Set exercise: Output all the material that follows, exactly as given.

Supplied data:
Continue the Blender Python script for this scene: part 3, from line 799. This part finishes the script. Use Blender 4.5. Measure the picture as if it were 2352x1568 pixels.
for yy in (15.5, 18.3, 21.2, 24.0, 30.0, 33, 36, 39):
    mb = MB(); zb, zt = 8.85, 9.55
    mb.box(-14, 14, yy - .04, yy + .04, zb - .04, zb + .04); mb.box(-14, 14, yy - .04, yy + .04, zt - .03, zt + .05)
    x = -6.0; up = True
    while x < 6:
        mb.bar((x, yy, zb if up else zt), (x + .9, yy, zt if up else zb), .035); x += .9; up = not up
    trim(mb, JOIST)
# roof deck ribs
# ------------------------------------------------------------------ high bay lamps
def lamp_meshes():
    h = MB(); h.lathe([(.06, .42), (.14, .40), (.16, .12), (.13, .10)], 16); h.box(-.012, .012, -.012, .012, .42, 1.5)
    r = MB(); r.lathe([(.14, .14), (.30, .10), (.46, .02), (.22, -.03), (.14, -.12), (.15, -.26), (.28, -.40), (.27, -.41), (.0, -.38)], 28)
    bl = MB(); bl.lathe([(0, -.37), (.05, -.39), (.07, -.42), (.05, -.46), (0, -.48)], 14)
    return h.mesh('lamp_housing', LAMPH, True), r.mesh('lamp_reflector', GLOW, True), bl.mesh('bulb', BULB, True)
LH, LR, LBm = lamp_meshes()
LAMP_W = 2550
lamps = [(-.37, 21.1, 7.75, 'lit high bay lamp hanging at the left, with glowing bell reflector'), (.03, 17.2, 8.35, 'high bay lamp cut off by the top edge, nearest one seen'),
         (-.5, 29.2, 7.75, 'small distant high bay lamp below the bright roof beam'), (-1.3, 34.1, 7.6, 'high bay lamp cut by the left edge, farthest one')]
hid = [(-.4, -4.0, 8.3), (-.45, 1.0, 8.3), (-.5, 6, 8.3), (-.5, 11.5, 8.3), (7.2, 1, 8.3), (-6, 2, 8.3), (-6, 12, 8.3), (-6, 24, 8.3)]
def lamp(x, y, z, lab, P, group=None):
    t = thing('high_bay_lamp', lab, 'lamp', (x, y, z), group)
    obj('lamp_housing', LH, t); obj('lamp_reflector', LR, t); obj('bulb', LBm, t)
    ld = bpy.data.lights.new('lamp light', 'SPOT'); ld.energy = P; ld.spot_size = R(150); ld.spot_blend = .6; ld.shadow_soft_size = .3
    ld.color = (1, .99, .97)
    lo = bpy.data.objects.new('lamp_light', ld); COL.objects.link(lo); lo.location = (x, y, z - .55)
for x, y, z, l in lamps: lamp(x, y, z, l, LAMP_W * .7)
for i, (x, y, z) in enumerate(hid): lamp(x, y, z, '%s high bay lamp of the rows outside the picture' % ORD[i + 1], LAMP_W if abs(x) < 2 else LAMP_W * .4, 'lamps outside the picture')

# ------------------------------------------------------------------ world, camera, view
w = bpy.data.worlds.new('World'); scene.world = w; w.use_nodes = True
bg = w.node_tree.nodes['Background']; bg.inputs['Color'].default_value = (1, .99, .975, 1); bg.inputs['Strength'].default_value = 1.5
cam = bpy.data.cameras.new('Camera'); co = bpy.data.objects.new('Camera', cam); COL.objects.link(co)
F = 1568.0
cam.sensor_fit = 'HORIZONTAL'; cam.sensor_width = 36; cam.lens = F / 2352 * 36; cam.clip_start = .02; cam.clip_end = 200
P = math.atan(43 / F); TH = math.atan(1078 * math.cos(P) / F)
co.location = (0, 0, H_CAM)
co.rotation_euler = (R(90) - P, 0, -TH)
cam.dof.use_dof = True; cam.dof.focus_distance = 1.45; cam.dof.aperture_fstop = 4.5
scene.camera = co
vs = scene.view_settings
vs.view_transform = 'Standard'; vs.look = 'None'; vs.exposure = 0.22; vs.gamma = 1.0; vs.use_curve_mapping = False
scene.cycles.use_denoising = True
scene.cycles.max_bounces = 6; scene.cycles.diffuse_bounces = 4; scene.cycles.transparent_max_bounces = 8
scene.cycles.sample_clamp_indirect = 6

Result of the task:
Continue the Blender Python script for this scene: part 3, from line 799. This part finishes the script. Use Blender 4.5. Measure the picture as if it were 2352x1568 pixels.
for yy in (15.5, 18.3, 21.2, 24.0, 30.0, 33, 36, 39):
    mb = MB(); zb, zt = 8.85, 9.55
    mb.box(-14, 14, yy - .04, yy + .04, zb - .04, zb + .04); mb.box(-14, 14, yy - .04, yy + .04, zt - .03, zt + .05)
    x = -6.0; up = True
    while x < 6:
        mb.bar((x, yy, zb if up else zt), (x + .9, yy, zt if up else zb), .035); x += .9; up = not up
    trim(mb, JOIST)
# roof deck ribs
# ------------------------------------------------------------------ high bay lamps
def lamp_meshes():
    h = MB(); h.lathe([(.06, .42), (.14, .40), (.16, .12), (.13, .10)], 16); h.box(-.012, .012, -.012, .012, .42, 1.5)
    r = MB(); r.lathe([(.14, .14), (.30, .10), (.46, .02), (.22, -.03), (.14, -.12), (.15, -.26), (.28, -.40), (.27, -.41), (.0, -.38)], 28)
    bl = MB(); bl.lathe([(0, -.37), (.05, -.39), (.07, -.42), (.05, -.46), (0, -.48)], 14)
    return h.mesh('lamp_housing', LAMPH, True), r.mesh('lamp_reflector', GLOW, True), bl.mesh('bulb', BULB, True)
LH, LR, LBm = lamp_meshes()
LAMP_W = 2550
lamps = [(-.37, 21.1, 7.75, 'lit high bay lamp hanging at the left, with glowing bell reflector'), (.03, 17.2, 8.35, 'high bay lamp cut off by the top edge, nearest one seen'),
         (-.5, 29.2, 7.75, 'small distant high bay lamp below the bright roof beam'), (-1.3, 34.1, 7.6, 'high bay lamp cut by the left edge, farthest one')]
hid = [(-.4, -4.0, 8.3), (-.45, 1.0, 8.3), (-.5, 6, 8.3), (-.5, 11.5, 8.3), (7.2, 1, 8.3), (-6, 2, 8.3), (-6, 12, 8.3), (-6, 24, 8.3)]
def lamp(x, y, z, lab, P, group=None):
    t = thing('high_bay_lamp', lab, 'lamp', (x, y, z), group)
    obj('lamp_housing', LH, t); obj('lamp_reflector', LR, t); obj('bulb', LBm, t)
    ld = bpy.data.lights.new('lamp light', 'SPOT'); ld.energy = P; ld.spot_size = R(150); ld.spot_blend = .6; ld.shadow_soft_size = .3
    ld.color = (1, .99, .97)
    lo = bpy.data.objects.new('lamp_light', ld); COL.objects.link(lo); lo.location = (x, y, z - .55)
for x, y, z, l in lamps: lamp(x, y, z, l, LAMP_W * .7)
for i, (x, y, z) in enumerate(hid): lamp(x, y, z, '%s high bay lamp of the rows outside the picture' % ORD[i + 1], LAMP_W if abs(x) < 2 else LAMP_W * .4, 'lamps outside the picture')

# ------------------------------------------------------------------ world, camera, view
w = bpy.data.worlds.new('World'); scene.world = w; w.use_nodes = True
bg = w.node_tree.nodes['Background']; bg.inputs['Color'].default_value = (1, .99, .975, 1); bg.inputs['Strength'].default_value = 1.5
cam = bpy.data.cameras.new('Camera'); co = bpy.data.objects.new('Camera', cam); COL.objects.link(co)
F = 1568.0
cam.sensor_fit = 'HORIZONTAL'; cam.sensor_width = 36; cam.lens = F / 2352 * 36; cam.clip_start = .02; cam.clip_end = 200
P = math.atan(43 / F); TH = math.atan(1078 * math.cos(P) / F)
co.location = (0, 0, H_CAM)
co.rotation_euler = (R(90) - P, 0, -TH)
cam.dof.use_dof = True; cam.dof.focus_distance = 1.45; cam.dof.aperture_fstop = 4.5
scene.camera = co
vs = scene.view_settings
vs.view_transform = 'Standard'; vs.look = 'None'; vs.exposure = 0.22; vs.gamma = 1.0; vs.use_curve_mapping = False
scene.cycles.use_denoising = True
scene.cycles.max_bounces = 6; scene.cycles.diffuse_bounces = 4; scene.cycles.transparent_max_bounces = 8
scene.cycles.sample_clamp_indirect = 6